- [Problem statement]:
Copy from the first line below down to and including the line with "from mathutils import Vector, Matrix". Skip the pictures.

## START

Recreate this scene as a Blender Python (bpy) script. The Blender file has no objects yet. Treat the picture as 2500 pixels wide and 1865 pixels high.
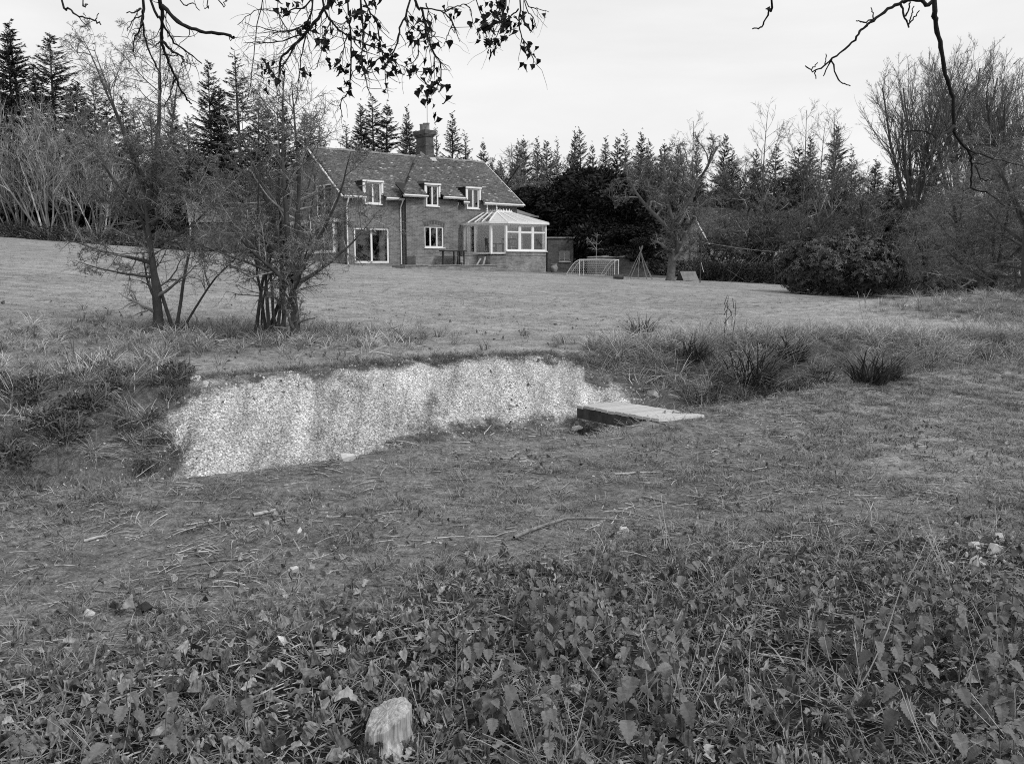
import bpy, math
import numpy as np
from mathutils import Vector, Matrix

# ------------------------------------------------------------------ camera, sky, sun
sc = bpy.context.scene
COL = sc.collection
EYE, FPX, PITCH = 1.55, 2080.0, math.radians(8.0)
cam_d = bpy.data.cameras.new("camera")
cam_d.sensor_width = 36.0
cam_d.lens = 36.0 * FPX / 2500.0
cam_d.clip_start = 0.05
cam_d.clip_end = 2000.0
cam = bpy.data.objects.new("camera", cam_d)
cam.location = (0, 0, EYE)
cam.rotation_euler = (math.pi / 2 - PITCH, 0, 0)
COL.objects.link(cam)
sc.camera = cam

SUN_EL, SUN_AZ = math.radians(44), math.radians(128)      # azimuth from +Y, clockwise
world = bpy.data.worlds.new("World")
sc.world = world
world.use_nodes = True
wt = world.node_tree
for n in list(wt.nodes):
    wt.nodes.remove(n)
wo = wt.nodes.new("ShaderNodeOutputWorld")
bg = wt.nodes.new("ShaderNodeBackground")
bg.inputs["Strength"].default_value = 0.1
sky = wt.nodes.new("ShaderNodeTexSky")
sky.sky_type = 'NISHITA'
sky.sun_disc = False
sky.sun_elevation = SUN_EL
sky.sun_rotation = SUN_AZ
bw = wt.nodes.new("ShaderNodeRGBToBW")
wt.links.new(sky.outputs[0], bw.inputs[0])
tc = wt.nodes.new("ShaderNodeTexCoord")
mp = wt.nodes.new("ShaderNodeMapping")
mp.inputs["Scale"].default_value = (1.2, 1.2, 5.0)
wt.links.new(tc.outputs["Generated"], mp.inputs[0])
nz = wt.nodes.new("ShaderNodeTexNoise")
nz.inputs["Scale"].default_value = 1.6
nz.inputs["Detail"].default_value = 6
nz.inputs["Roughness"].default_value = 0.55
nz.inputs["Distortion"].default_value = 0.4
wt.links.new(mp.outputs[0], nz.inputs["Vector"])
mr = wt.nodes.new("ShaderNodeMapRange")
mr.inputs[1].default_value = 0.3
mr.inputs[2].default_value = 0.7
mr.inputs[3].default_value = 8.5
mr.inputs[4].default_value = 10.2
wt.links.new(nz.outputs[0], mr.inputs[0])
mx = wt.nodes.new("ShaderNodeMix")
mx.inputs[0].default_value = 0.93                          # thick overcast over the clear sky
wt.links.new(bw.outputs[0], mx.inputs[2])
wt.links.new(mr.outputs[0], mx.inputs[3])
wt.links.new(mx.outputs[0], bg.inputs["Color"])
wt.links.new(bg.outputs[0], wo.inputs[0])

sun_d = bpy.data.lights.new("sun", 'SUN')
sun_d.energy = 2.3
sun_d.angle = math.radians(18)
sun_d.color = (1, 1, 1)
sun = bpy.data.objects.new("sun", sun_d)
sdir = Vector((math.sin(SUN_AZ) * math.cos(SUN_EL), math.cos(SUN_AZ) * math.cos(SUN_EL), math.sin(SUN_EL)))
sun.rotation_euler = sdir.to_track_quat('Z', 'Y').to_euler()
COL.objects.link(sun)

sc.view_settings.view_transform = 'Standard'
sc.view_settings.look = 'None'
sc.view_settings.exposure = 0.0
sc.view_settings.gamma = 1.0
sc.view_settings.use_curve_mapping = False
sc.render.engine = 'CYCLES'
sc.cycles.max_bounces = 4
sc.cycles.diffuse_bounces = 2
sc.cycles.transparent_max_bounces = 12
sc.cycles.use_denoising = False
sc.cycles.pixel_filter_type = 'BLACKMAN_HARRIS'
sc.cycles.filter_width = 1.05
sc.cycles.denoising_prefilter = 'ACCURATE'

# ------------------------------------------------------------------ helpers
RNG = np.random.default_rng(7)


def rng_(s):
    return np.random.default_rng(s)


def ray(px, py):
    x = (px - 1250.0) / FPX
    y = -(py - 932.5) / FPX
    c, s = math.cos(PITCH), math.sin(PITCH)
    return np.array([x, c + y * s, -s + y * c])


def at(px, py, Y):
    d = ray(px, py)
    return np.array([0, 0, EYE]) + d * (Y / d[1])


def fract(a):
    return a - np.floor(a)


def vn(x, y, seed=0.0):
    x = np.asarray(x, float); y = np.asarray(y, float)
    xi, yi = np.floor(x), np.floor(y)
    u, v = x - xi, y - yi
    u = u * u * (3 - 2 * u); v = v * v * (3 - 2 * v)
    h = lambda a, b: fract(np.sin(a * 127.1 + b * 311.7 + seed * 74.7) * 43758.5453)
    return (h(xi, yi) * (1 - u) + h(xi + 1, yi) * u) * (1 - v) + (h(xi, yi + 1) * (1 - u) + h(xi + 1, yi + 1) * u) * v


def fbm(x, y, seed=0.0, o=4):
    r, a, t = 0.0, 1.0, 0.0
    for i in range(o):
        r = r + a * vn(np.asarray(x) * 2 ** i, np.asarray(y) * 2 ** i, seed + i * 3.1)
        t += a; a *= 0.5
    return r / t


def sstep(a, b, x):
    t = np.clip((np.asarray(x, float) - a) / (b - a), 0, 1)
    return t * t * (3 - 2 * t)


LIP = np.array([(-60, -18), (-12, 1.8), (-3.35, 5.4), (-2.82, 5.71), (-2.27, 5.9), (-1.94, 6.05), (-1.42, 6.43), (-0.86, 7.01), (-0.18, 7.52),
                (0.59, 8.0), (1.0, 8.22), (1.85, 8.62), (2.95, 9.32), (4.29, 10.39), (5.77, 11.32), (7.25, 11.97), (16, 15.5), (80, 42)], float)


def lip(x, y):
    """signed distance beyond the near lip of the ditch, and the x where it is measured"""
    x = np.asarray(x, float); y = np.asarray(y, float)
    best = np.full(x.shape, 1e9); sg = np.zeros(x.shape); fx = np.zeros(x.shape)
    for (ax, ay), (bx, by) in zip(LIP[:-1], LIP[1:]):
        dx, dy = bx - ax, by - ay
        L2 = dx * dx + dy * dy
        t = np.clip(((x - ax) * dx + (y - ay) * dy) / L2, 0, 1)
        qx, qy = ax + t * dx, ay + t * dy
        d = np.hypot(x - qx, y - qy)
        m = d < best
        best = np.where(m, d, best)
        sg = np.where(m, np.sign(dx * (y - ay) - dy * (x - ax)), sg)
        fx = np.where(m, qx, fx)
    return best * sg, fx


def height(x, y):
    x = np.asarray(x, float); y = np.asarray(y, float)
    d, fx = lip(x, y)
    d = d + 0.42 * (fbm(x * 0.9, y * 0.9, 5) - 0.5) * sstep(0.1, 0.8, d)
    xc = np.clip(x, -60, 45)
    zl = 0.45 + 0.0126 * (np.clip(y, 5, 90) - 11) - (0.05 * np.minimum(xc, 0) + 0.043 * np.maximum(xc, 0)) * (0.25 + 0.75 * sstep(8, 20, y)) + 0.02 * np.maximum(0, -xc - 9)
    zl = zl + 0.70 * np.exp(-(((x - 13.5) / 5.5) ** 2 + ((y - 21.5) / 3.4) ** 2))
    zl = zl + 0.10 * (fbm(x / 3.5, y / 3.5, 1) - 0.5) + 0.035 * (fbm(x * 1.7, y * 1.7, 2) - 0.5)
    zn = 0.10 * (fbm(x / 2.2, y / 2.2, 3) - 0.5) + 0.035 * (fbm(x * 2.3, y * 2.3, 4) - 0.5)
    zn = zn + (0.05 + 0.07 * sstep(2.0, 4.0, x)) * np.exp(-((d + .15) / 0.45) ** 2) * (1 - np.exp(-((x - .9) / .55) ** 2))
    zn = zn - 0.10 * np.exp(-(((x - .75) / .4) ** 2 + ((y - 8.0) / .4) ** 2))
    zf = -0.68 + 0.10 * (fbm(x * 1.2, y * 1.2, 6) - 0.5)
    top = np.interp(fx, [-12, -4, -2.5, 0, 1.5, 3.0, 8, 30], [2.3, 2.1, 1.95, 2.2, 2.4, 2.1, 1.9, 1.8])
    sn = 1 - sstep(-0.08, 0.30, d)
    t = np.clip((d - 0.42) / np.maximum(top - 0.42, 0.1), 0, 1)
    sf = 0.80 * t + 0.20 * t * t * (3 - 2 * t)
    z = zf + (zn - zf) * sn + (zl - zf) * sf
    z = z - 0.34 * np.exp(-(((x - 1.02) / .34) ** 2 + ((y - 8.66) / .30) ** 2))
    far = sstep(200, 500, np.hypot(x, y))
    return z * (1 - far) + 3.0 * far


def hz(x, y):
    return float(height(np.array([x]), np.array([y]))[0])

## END

- [Result for this exercise]:
Recreate this scene as a Blender Python (bpy) script. The Blender file has no objects yet. Treat the picture as 2500 pixels wide and 1865 pixels high.
import bpy, math
import numpy as np
from mathutils import Vector, Matrix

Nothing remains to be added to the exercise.